D Compiler as a Library
Marco Leise
Marco.Leise at gmx.de
Sat Apr 21 08:46:55 PDT 2012
I'll answer you both here...
Am Sat, 21 Apr 2012 16:11:02 +0200
schrieb Artur Skawina <art.08.09 at gmail.com>:
> On 04/21/12 15:32, Marco Leise wrote:
> > Am Thu, 19 Apr 2012 18:58:26 +0200
> > schrieb "Roman D. Boiko" <rb at d-coding.com>:
> >
> >> I doubt specifying symbol it would be any better than location.

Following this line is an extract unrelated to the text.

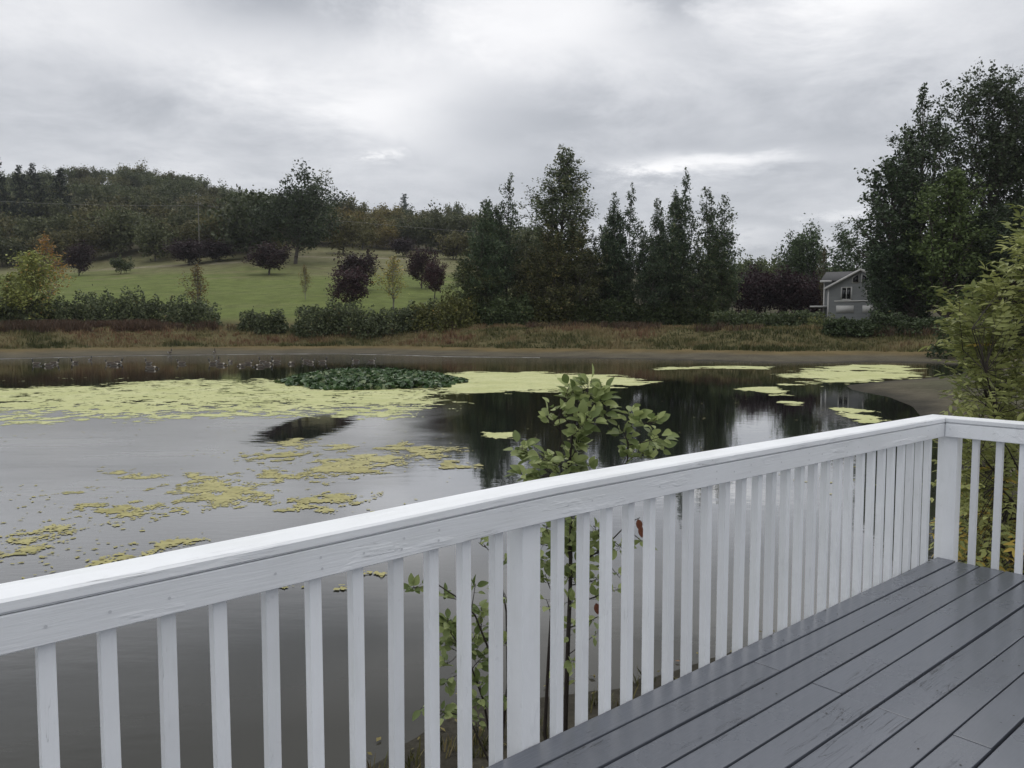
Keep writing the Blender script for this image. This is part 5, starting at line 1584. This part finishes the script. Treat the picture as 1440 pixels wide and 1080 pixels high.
    for i, (c, d, L, up, tone) in enumerate(spec):
        if i in solo:
            put_leaf(root, base, c, d, L, up, [protos[int(np.argmin(np.abs(np.array(tones) - tone)))]], rg)
        else:
            m = np.array(orient(d, up)); Vs.append((cv * L) @ m.T + c - base); Fs.append(fv + nb); nb += len(cv); Ts.append(np.full(len(fv), tone))
    o = link('foliage', mesh_np('foliage', np.concatenate(Vs), np.concatenate(Fs), M['leaf_bush'], tint=np.concatenate(Ts), smooth=True), root)
    o['kind'] = 'stuff'


ash_bush()


def shore_line():
    """pale strip coloured as sky glint along the far waterline"""
    pts = np.array([at_z(x, y)[:2] for x, y in ((-60, 507), (0, 505.5), (100, 503), (167, 501), (278, 499.5), (360, 498.5), (485, 497.6), (560, 499.5), (640, 502.5), (760, 504))])
    t = np.linspace(0, len(pts) - 1, 900); i = np.minimum(t.astype(int), len(pts) - 2); f = (t - i)[:, None]
    c = pts[i] * (1 - f) + pts[i + 1] * f
    for _ in range(12):                                   # settle on the true waterline
        s = pond_distance(c); c[:, 1] -= (s + .15) * .6
    wd = .10 + np.clip(fbm(t * 6, t * 0, 9, 3) - .4, 0, 1) * .9
    V = np.concatenate((np.stack((c[:, 0], c[:, 1] - wd, np.full(len(c), .007)), 1), np.stack((c[:, 0], c[:, 1] + wd * .4, np.full(len(c), .012)), 1)))
    n = len(c); F = np.array([(k, k + 1, n + k + 1, n + k) for k in range(n - 1) if wd[k] > .02 and wd[k + 1] > .02])
    o = link('shore_glint', mesh_np('shore_glint', V, F, M['glint'])); tag(o, 'thin pale strip painted as ripple glint along the far waterline', 'glint', kind='stuff')


M['glint'] = plain('glint', (.42, .42, .40), .5, .3, 2)  # pale colour stands in for bright sky reflected by shore ripples
shore_line()


def shore_grass():
    P = []
    for x, y, n in ((846, 988, 16), (655, 1052, 18), (560, 1075, 10), (905, 955, 8), (700, 1040, 10), (760, 1030, 8)):
        c = at_z(x, y, .05)[:2]; P.append(c + rng.normal(size=(n, 2)) * .09)
    P = np.concatenate(P); n = len(P)
    blades('shore_grass', P, np.maximum(land_height(P[:, 0], P[:, 1]), 0), np.full(n, .16), .05, 5, .006, 'grass', rng.uniform(.1, .6, n), 'small grass tufts on the mud just below the railing', 'grass')


shore_grass()


def litter():
    """fallen leaves and twigs on the mud below the deck"""
    n = 900
    P = np.stack((rng.uniform(-1.5, 6, n), rng.uniform(3.2, 9, n)), 1); s = pond_distance(P); ok = s > -.25
    P = P[ok]; z = land_height(P[:, 0], P[:, 1], s[ok]); n = len(P)
    V, F = leaf_quads(np.stack((P[:, 0], P[:, 1], np.maximum(z, .0) + .015), 1), .05, .55, 3.0)
    o = link('leaf_litter', mesh_np('leaf_litter', V, F, M['leaf_yellow'], tint=rng.random(n)))
    o.color = (.7, .6, .5, 1)
    tag(o, 'fallen leaves scattered on the mud below the railing', 'leaves', kind='stuff')


litter()


# ------------------------------------------------------------------ damp air over the valley
def build_haze():
    bm = bmesh.new(); bmesh.ops.create_cube(bm, size=1)
    for v in bm.verts: v.co = Vector((v.co.x * 3100, v.co.y * 3100, -60.0 if v.co.z < 0 else 190.0))
    me = bpy.data.meshes.new('haze'); bm.to_mesh(me); bm.free()
    m = bpy.data.materials.new('haze'); m.use_nodes = True; t = NT(m.node_tree); t.n.remove(t.n['Principled BSDF'])
    v = t.node('ShaderNodeVolumePrincipled'); v.inputs['Color'].default_value = (.90, .94, 1.0, 1); v.inputs['Density'].default_value = HAZE
    v.inputs['Anisotropy'].default_value = .2
    t.link(v.outputs[0], t.n['Material Output'].inputs['Volume']); me.materials.append(m)
    m.cycles.homogeneous_volume = True
    o = link('haze', me); tag(o, 'thin damp haze paling the far hillside', kind='stuff')


HAZE = .00011
build_haze()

> >> For example, you would not be able to rename a local variable or
> >> any other symbol nested in a function.
> >
> > Yes you can! Try to compile this:
> >
> > void x() {
> > int i = 1;
> > void y() {
> > int i = 2;
> > {
> > int i = 3;
> > }
> > }
> > }
> >
> > Prints: Error: shadowing declaration x.y.i is deprecated
> > Local variables have unique names and creating duplicate names is deprecated since a while.
>
> void x() {
> int i = 1;
> {
> int i = 2;
> writeln(i);
> }
> writeln(i);
> }
>
> artur
That gives the same error message as before for me. I'm using GDC with DMD 2.057 frontend. Maybe the behavoir has changed. :-(
Am Sat, 21 Apr 2012 16:28:15 +0200
schrieb "Roman D. Boiko" <rb at d-coding.com>:
> On Saturday, 21 April 2012 at 13:32:28 UTC, Marco Leise wrote:
> > Am Thu, 19 Apr 2012 18:58:26 +0200
> > schrieb "Roman D. Boiko" <rb at d-coding.com>:
> >
> >> I doubt specifying symbol it would be any better than
> >> location. For example, you would not be able to rename a local
> >> variable or any other symbol nested in a function.
> >
> > Yes you can! Try to compile this:
> >
> > void x() {
> > int i = 1;
> > void y() {
> > int i = 2;
> > {
> > int i = 3;
> > }
> > }
> > }
> >
> > Prints: Error: shadowing declaration x.y.i is deprecated
> > Local variables have unique names and creating duplicate names
> > is deprecated since a while.
>
> I guess x.y.i is just a convenience naming used by DMD, and it
> does not appear in specification.
>
> Also, Artur Skawina provided a nice counter-example where it
> would not work.
I just returned from the toilet where I flushed down this idea, because it doesn't work with overloads:
void x(int i) { ... }
void x(float i) { ... }
"x.i" is ambiguous to the refactoring tool. It would only work on the mangled names and before I go into the depths of what to do with extern(C) and so on... we can just go with the line/column lookup of symbols.